I am the People ( Divulgação)
I am the People (Anna Roussillon, França), é uma das boas atrações da mostra competitiva do 4º Olhar de Cinema – Festival Internacional de Curitiba que acontece até quinta-feira.
A linguagem dele é convencional porque se pauta pelas entrevistas – uma das tradições do documentário. Mas ele possui algumas características que o tiram desse mesmo convencional e nisto residem algumas das riquezas do filme.
A diretora libanesa de Beirute, criada no Cairo (Egito) e radicada em Paris, consegue a proeza de encontrar uma família que permite a ela trabalhar com desenvoltura naquilo que se propõe: acompanhar as manifestações da praça Tahrir, no Cairo, em 2011, e que culminaram com a queda do ditador Mubarak e a eleição e queda do presidente Morsi.
Mas o que importa aqui são as variantes desse acompanhar.
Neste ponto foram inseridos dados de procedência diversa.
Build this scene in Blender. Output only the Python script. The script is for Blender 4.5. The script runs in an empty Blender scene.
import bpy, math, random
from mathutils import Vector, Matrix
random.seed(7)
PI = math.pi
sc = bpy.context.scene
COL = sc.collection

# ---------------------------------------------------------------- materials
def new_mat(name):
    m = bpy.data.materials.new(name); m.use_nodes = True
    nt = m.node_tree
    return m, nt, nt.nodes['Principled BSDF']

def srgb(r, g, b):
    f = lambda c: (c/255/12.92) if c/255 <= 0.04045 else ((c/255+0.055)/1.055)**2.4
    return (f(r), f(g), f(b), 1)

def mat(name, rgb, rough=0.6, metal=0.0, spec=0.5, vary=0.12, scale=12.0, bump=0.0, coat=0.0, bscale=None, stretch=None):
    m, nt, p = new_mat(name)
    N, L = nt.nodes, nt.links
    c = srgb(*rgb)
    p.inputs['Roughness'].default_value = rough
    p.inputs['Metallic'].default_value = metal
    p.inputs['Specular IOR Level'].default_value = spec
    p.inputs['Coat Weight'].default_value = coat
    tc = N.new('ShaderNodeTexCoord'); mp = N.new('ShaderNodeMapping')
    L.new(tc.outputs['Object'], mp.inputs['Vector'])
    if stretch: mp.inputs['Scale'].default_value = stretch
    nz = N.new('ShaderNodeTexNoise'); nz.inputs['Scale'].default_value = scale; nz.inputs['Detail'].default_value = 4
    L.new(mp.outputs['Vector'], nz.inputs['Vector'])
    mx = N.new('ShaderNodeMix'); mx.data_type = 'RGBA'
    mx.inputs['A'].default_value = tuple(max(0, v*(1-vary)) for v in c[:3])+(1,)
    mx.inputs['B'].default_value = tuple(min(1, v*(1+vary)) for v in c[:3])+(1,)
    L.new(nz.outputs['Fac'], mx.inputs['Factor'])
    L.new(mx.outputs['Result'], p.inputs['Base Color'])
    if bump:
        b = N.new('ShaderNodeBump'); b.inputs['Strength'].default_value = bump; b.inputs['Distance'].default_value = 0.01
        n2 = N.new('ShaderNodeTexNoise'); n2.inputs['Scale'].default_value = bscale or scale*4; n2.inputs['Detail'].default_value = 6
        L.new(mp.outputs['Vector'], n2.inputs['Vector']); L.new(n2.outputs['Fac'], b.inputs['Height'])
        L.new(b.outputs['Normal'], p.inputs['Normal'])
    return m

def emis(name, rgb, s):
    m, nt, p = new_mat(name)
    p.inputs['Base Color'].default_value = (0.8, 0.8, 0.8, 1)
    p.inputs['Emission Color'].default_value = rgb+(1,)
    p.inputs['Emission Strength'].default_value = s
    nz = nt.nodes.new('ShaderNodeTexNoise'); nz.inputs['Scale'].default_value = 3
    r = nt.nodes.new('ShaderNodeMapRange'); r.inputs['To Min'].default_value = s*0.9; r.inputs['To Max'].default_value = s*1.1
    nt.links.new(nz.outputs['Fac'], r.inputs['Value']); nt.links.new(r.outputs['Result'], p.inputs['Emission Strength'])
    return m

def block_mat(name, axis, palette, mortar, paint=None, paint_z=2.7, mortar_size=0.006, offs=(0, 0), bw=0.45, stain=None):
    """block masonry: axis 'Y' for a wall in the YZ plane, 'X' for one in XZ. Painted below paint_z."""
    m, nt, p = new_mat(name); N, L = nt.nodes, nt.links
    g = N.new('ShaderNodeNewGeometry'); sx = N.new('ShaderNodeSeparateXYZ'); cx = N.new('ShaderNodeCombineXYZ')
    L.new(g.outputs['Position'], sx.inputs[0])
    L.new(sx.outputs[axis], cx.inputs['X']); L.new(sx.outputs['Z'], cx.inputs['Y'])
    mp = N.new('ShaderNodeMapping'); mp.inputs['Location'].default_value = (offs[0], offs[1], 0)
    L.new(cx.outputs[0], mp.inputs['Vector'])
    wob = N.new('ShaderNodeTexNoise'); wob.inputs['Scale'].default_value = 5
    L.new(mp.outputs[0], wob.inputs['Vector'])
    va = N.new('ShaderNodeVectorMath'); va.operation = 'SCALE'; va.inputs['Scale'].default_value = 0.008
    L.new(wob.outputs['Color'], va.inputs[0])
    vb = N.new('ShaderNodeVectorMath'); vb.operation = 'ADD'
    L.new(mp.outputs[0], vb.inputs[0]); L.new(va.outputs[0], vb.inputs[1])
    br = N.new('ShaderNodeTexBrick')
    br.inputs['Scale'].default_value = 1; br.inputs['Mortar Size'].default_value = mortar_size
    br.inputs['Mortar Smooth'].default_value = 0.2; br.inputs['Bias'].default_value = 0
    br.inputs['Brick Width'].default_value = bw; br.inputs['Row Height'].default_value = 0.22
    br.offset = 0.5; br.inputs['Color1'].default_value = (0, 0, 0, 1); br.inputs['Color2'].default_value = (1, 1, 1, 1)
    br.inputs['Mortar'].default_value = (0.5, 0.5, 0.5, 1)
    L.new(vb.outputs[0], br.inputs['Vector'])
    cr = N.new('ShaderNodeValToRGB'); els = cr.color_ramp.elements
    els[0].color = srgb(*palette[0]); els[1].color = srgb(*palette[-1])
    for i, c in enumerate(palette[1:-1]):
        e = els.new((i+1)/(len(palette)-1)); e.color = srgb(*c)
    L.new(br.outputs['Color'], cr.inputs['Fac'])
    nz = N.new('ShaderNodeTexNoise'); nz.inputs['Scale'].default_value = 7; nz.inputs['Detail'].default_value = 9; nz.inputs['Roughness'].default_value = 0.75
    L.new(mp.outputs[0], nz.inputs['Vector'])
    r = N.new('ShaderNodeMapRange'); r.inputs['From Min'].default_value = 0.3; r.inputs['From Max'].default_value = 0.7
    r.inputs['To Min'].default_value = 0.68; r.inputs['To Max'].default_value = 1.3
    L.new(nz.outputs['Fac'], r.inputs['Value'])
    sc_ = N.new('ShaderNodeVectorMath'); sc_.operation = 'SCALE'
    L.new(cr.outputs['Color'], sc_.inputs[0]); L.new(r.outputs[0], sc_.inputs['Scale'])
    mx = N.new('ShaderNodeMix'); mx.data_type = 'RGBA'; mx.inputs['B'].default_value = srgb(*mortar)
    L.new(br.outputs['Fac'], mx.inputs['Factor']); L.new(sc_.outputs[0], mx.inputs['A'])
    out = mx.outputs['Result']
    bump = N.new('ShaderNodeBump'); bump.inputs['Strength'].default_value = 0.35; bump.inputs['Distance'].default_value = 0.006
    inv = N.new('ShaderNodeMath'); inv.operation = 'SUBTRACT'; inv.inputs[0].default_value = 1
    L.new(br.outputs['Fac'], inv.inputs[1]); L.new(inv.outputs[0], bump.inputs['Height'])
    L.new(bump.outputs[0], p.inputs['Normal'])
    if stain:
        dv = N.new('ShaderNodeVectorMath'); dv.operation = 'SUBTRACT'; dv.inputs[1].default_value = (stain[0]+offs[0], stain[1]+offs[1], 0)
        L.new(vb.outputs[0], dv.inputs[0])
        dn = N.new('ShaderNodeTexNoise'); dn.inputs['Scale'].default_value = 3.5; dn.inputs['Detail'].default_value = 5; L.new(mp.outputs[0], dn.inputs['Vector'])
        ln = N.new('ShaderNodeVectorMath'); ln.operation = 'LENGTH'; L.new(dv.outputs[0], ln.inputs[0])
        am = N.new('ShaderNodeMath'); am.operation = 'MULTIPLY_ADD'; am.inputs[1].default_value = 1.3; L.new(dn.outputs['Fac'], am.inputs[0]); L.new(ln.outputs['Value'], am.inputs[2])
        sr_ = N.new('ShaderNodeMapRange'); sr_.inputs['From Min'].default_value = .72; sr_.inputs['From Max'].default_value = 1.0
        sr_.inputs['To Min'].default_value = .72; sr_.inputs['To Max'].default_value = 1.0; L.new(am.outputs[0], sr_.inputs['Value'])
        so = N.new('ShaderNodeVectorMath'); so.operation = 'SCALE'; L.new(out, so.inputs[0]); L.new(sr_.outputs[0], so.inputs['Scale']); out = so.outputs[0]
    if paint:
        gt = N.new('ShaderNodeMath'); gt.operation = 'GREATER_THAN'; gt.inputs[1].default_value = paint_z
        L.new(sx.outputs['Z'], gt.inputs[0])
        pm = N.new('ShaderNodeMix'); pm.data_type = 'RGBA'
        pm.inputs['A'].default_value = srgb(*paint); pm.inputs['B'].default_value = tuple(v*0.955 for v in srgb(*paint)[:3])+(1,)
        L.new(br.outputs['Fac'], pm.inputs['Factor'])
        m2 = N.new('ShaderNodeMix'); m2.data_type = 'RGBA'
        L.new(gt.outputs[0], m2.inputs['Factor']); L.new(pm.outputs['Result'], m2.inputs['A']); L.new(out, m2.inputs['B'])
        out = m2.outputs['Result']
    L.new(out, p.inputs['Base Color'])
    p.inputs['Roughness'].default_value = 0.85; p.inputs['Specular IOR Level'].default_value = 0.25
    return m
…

A família vive ao sul do país e assiste às manifestações pela TV. E o pai da família, apesar de agricultor, é formado em direito e muito politizado, mas a mulher também expressa posições polêmicas. E tem uma criança que, além de funcionar como alívio cômico, agrega intervenções preciosas.
Além disso, a diretora sai do conforto do entrevistador e se permite ser questionada tanto pelo pai quanto pela mãe e ela própria também questiona de modo incisivo os personagens. Normalmente o documentarista tem a tendência de se apaixonar por seus personagens ou manter certo distanciamento profissional deles.
Aqui, ao contrário, ela rompe essas duas barreiras quando, por exemplo, o pai a questiona sobre o conceito de democracia. Ou mãe sugere que ela se engravide e vá cuidar de filho em vez de se preocupar com política ou cinema. Alguns desses confrontos estão entre os melhores momentos do filme.
Em se tratando de política não é difícil tomar-se um partido. O filme toma, pois está ao lados dos manifestantes, mas o que importa é o modo como ele abre espaço para um debate mais que saudável.
E por fim, há um olhar interessante sobre as manifestações da praça Tahrir: o fato de elas serem mostradas via TV. Não só porque o acesso pessoal daquela família ao local dos eventos seria impensável, mas pela força da televisão. Há um comentário até jocoso do pai sobre o enterro do vizinho. Ele diz que ninguém foi ao velório porque todo mundo estava de olho na TV a fim de ver o resultado das eleições que elegeram Morsi.
E Anna Roussillon termina muito bem o filme – o que também é tarefa difícil. Assim, há enorme prazer em rever uma história recente não descrita nem como jornalismo (e sua suposta imparcialidade) ou de forma didática. Sim, quem não acompanhou os eventos do Egito ficarão inteirados deles, mas para além da informação há a rica abordagem da diretora ao espinhoso tema da política.